Nope, you have some preference or preset over riding that.

To use color calibration by default on new pictures (without complaints from white balance) you should set “auto-apply chromatic adaptation defaults” to “modern” in the processing section of the settings.

As for your picture, I’m not sure if the yellow sky looks wrong to me.

I think the yellow tone is real but it might not have been obvious, because the sky was very bright.

Here my version using the sigmoid module.


DSC00486.ARW.xmp (9.0 KB)

In these cases I like to look at the linear starting point of the raw file, before any tone curve or other shenanigans. Here’s your image treated suchly:

The magenta plops in the sky are blown highlights, not so bad for an image with the sun in it. Of note is the sky at the horizon, a bit orange which pushes up into yellow with an unsophisticated tone curve.

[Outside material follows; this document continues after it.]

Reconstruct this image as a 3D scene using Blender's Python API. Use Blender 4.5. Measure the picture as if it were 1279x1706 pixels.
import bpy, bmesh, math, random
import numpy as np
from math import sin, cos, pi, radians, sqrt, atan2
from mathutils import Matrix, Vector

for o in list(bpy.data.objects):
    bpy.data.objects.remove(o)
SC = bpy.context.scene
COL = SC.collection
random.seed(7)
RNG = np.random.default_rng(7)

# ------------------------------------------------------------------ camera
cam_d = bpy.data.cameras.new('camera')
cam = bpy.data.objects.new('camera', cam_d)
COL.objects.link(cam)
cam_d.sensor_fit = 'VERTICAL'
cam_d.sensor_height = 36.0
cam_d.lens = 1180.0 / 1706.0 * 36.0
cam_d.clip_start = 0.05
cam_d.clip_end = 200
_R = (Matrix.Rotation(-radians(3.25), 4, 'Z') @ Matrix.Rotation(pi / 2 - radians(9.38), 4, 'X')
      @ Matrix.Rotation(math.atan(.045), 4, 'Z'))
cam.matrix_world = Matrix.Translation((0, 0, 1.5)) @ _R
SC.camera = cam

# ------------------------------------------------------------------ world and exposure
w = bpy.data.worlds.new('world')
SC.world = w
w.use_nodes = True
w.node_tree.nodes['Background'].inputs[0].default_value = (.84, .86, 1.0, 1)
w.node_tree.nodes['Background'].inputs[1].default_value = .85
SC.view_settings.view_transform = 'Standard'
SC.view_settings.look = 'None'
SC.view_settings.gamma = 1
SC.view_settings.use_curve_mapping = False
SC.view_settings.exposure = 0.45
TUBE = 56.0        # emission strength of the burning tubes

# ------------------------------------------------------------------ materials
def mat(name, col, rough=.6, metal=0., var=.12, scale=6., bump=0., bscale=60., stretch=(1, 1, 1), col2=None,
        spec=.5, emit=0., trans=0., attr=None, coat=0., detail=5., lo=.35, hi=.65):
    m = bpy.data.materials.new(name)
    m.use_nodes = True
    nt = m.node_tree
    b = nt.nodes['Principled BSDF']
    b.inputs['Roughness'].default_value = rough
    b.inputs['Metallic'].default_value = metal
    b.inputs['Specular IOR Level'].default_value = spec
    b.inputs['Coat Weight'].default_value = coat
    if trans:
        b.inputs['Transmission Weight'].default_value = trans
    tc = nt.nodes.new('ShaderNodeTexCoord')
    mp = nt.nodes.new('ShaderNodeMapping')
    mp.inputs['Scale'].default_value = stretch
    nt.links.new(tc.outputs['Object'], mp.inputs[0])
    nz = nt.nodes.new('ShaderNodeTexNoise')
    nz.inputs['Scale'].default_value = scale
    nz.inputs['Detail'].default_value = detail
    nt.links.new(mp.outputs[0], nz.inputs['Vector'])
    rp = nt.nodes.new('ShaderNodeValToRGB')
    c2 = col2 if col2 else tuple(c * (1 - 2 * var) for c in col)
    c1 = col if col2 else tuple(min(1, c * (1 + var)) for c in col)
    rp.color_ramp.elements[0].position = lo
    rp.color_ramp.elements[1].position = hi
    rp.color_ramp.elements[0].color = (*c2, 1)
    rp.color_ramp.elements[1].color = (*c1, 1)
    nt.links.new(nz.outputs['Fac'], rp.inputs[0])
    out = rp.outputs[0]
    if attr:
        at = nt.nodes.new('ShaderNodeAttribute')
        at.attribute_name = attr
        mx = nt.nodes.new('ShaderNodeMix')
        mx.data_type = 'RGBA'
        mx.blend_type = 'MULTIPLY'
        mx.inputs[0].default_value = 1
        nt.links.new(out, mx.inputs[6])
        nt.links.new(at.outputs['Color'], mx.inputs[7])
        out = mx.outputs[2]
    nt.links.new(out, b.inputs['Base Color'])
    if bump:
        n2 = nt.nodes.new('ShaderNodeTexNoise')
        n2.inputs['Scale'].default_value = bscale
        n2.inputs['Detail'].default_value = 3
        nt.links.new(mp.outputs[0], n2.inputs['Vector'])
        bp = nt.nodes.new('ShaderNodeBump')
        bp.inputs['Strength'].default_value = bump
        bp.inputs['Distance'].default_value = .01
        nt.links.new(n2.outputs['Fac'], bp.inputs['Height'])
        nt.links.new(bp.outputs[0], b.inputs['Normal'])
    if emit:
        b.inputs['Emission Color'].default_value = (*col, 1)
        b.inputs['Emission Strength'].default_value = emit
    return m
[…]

I’m not very familiar with darktable’s more recent gonkulators, but I think “preserve chrominance” in the filmic module (don’t know its version history) was made to deal with this specific condition.

At any rate, IMHO it’s misleading to posit solutions to such until you know the starting point…

4 Likes

Hi !
Here, my proposal

DSC00486.ARW.xmp (7.7 KB)

Looking at your image in DT I believe the yellow in the sky is correct. If I set the white balance to daylight it gives me an idea of how color slide film would capture the scene and the sky is very warm in color. However, you do not like the yellow so an easy way to resolve that problem is to use the color zones module and desaturate the yellow in the image. This module is great for this sort of problem. Masking can limit the area affected by the module if needed.

My version…

DSC00486.ARW.xmp (17.4 KB)

2 Likes

I’m not on my PC atm, but I would try Sigmoid. With my Sony, I find it quite impressive how close sigmoid gets to the OOC jpg. (If that’s wanted of course)
Just increase the contrast slightly, and leave the rest on default. It rolls of the colour in the highlights very nicely.

Thank you all for the help and the tips you gave me. I learned a lot from this exercise. In particular, I had never used the color zones module before because it seemed too difficult. However, after spending some time on it, I found it to be very powerful and easy to use. I see that sigmoid can be very effective with only a few adjustments, but in this case, it removes too much depth in the highlights for my taste. Here a version that I find satisfying. It’s not meant to be artistic, but the closest to the scene I memorized with my eyes.


DSC00486_01.ARW.xmp (18.6 KB)

6 Likes

ART

DT 4.2 sigmoid used with tone eq as well. I found that I actually think the sky looks natural too, but I agree that color zones is a good way to reduce it. I like the ‘HSL base setting’ preset for this module. But I haven’t used color zones in this version at all.
Thanks for posting!


DSC00486.ARW.xmp (12.2 KB)

I fancied doing something kind of graphic… not if sure I succeeded!


DSC00486_01.ARW.xmp (17.4 KB)

Just one more :wink: messed around in GIMP with the last one. Isn’t it marvellous? :woozy_face:

4 Likes

Here’s my version using DT 4.2
DSC00486.ARW.xmp (25.5 KB)

3 Likes

Thanks for posting
darktable 4.2


DSC00486_02.ARW.xmp (25.2 KB)

1 Like

DT 4.2

DSC00486.ARW.xmp (18,9 KB)

1 Like

Another version…

DSC00486_01.ARW.xmp (17.8 KB)

4 Likes

Thanks for sharing. My try in RT


DSC00486-1.jpg.out.pp3 (14.2 KB)

thanks for this play, i like it very much.

Too late i saw, you are asking for darktable edits, here my try in RTdev


DSC00486.ARW.jpg.out.pp3 (25,4 KB)

of course i understand you want to get rid of this yellow sky, how about the yellish color as a sundowner?